IIRC, rockwell tests using a hardened steel ball, maybe a diamond? And recording how deep it impressed under a given pressure. The deeper, the softer. This is not an all-inclusive metallurgical test.
That should go deeper than the chrome plating (any sort of scratch test, however, would test just hte chrome alone).
However, tools that are case hardened, or even if they're tool steel through and through, they'll be softer in the middle where the quenching could not cool the steel as rapidly. An instron test, pulling or pushing or torquing the entire ratchet would be the best test. That would also reflect any structural defects that the rockwell test would not reveal: for example, pockets of impurities, or uneven alloying, or even perfect alloying but uneven hardening, won't necessarily reflect in a rockwell test that indents just a teensy bit of the surface, but such areas definitely DO act as stress concentrators that allow the ratchet to crack there under force.

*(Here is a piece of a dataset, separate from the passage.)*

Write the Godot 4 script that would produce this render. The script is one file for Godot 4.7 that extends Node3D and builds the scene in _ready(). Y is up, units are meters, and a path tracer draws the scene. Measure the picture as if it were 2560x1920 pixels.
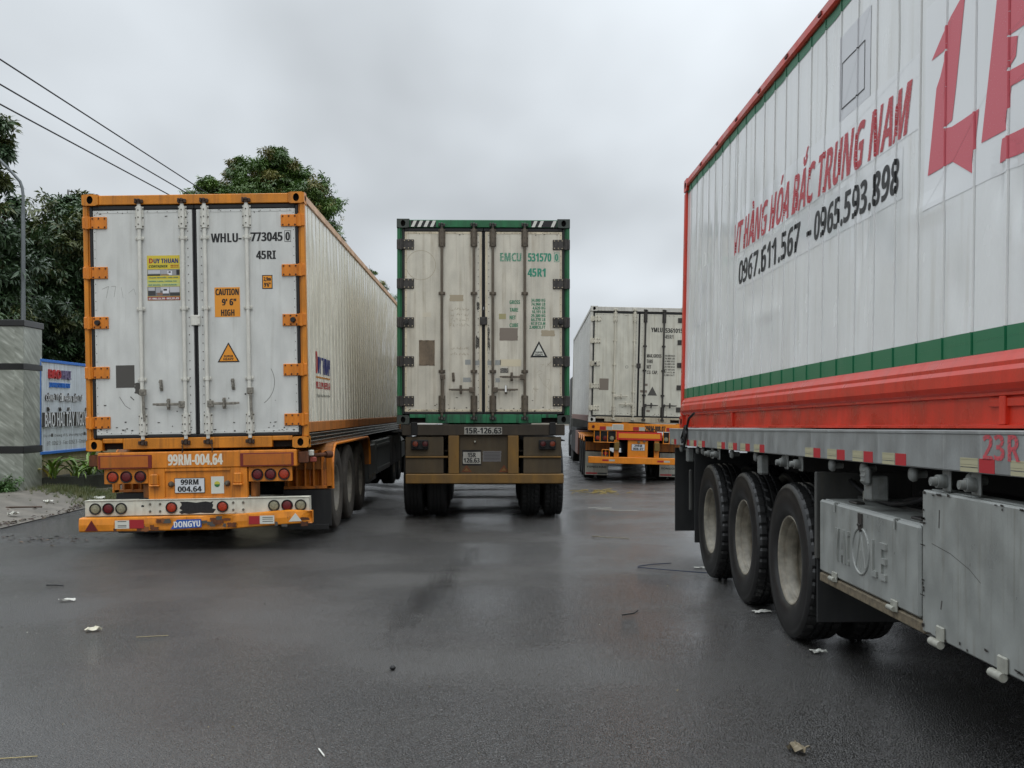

Rockwell hardness also does not address toughness, which a full tension, compression, and torque test of the entire piece would, to generate a stress:strain graph of the ratchet handle until the point that it broke.
X-ray diffraction, sonic tests, and probably some others can help to reveal internal defects as well.
A harder thing CAN be less tough, and more prone to fracture. You'd never want a tungsten carbide gear there, for example! Though it would be harder.